Pierre Coulibeuf est un artiste plasticien et cinéaste français né en 1949 à Elbeuf.
Depuis 1987, le travail de l'artiste joue avec la plasticité de la narration et l'interdisciplinarité à travers des fictions expérimentales sous la forme de courts et longs métrages tournés sur support argentique 16 et 35mm. Venant aussi bien puiser dans les cultures du Nouveau Roman, de la performance, du cinéma, de la chorégraphie, de l'architecture ainsi que des modes de présentation de l'image (projection 35mm, installation vidéo, photographie), - son œuvre s'intéresse au corps, au geste et à l'espace comme des éléments malléables et interdépendants, mais aussi aux lieux comme personnages à part entière de ses visions mentales.
Ainsi, les lieux ne sont jamais réduits à de simples décors chez Pierre Coulibeuf : ils constituent la matière première de ses films. De la même façon, les interprètes de ses fictions ne sont pas seulement des acteurs mais bien souvent, des artistes du champ de l'art contemporain dont les univers mentaux inspirent à Pierre Coulibeuf des portraits imaginaires.
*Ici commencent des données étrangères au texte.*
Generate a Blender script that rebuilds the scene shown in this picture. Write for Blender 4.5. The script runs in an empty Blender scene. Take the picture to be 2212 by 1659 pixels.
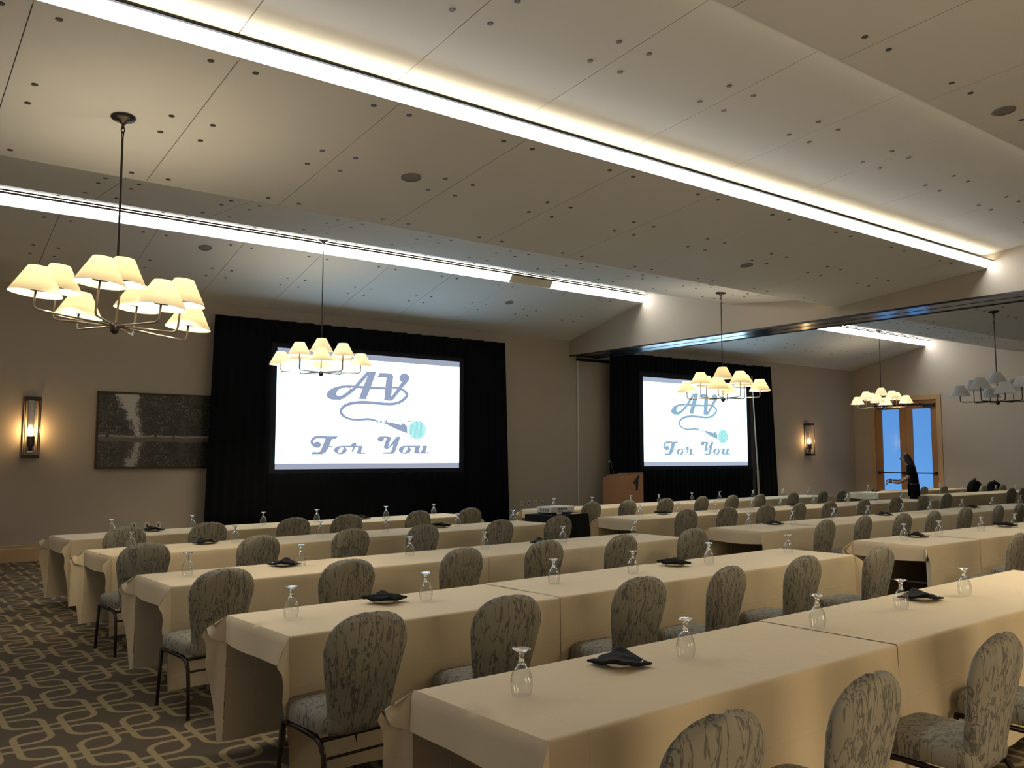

Il ne s'agit donc pas de performances filmées mais de glissements incessants entre jeu d'acteur et performance dans un constant brouillage des frontières.
L'œuvre de Pierre Coulibeuf est cyclique : le principe de métamorphose et le simulacre tel que théorisé par Pierre Klossowski, y occupent une place prédominante. Les univers des autres artistes, comme ceux de Jan Fabre, de Jean-Marc Bustamante ou de Michelangelo Pistoletto, se métamorphosent au contact des visions de Pierre Coulibeuf, donnant ainsi naissance à une œuvre tout à fait indépendante nourrie de cette rencontre.
Dans son travail, Pierre Coulibeuf fait voler en éclats les catégories de l'art ainsi que les genres du cinéma. Il ne cherche pas à montrer la production des artistes présents dans ses films, mais construit ses films par la mise en scène d'actions suscitées par son propre projet artistique.
Ce que filme l'artiste réalisateur, c'est la relation qu'il entretient à l'œuvre ou aux univers mentaux d'autres artistes, à travers des fictions où la distinction entre l'artiste et sa production devient de plus en plus trouble : en faisant jouer aux artistes leur propre rôle, Pierre Coulibeuf fait d'eux les « acteurs » d'une autre œuvre, mais aussi des « fantômes » de la leur, à l'intérieur même de son œuvre.
L'œuvre de Pierre Coulibeuf, lorsque celui-ci la conçoit à partir d'une autre œuvre, interroge le concept même d'identité à travers des visions mentales, qui transforment à la fois l'identité et l'œuvre de l'autre artiste.
Dans la plupart des œuvres de Coulibeuf, on retrouve le motif labyrinthique et, dans l'architecture même de ses films, une narration circulaire rythmée par des jeux de séquences qui se répètent et fragmentent le sujet. Le motif du labyrinthe (notamment présent dans Dédale ou Enigma) aux multiples entrées, où l'on se perd physiquement et symboliquement, où l'on revient sur ses pas et où tout semble se ressembler, illustre le principe de répétition-variation qui traverse tout le champ d'expérience de Pierre Coulibeuf.
Les films tournés sur support argentique 35mm constituent toujours la genèse des installations de Pierre Coulibeuf : l'image fixe est à l'origine de l'image en mouvement et, réciproquement, l'image en mouvement génère des images fixes sous la forme de photographies. À nouveau, le concept de simulacre, par la constante opération de dédoublement voire de mise en abyme de l'image, semble s'étendre à toutes les manifestations plastiques de Pierre Coulibeuf. Ainsi, ses dispositifs d'installation incluent des projections de scènes extraites de ses courts ou longs métrages, déconstruites puis reconstruites, devenant des œuvres indépendantes des films dont elles sont issues. Remontées sous forme de boucles, elles contribuent à appuyer la dimension labyrinthique qui structure le cinéma de l'artiste.
En résumé, l'œuvre de Pierre Coulibeuf relève bien du simulacre, par rapport aux univers dont il peut s'inspirer ; en créant ses images, il accomplit une métamorphose des différents éléments qui entrent en jeu dans ses films. Les concepts d'altérité et d'identité ne s'opposent pas chez l'artiste : ils participent conjointement à donner du sens à l'ensemble de ses productions tout en repoussant les limites des codes de la représentation visuelle. Que ce soit en termes narratifs ou temporels, ses œuvres échappent à la linéarité.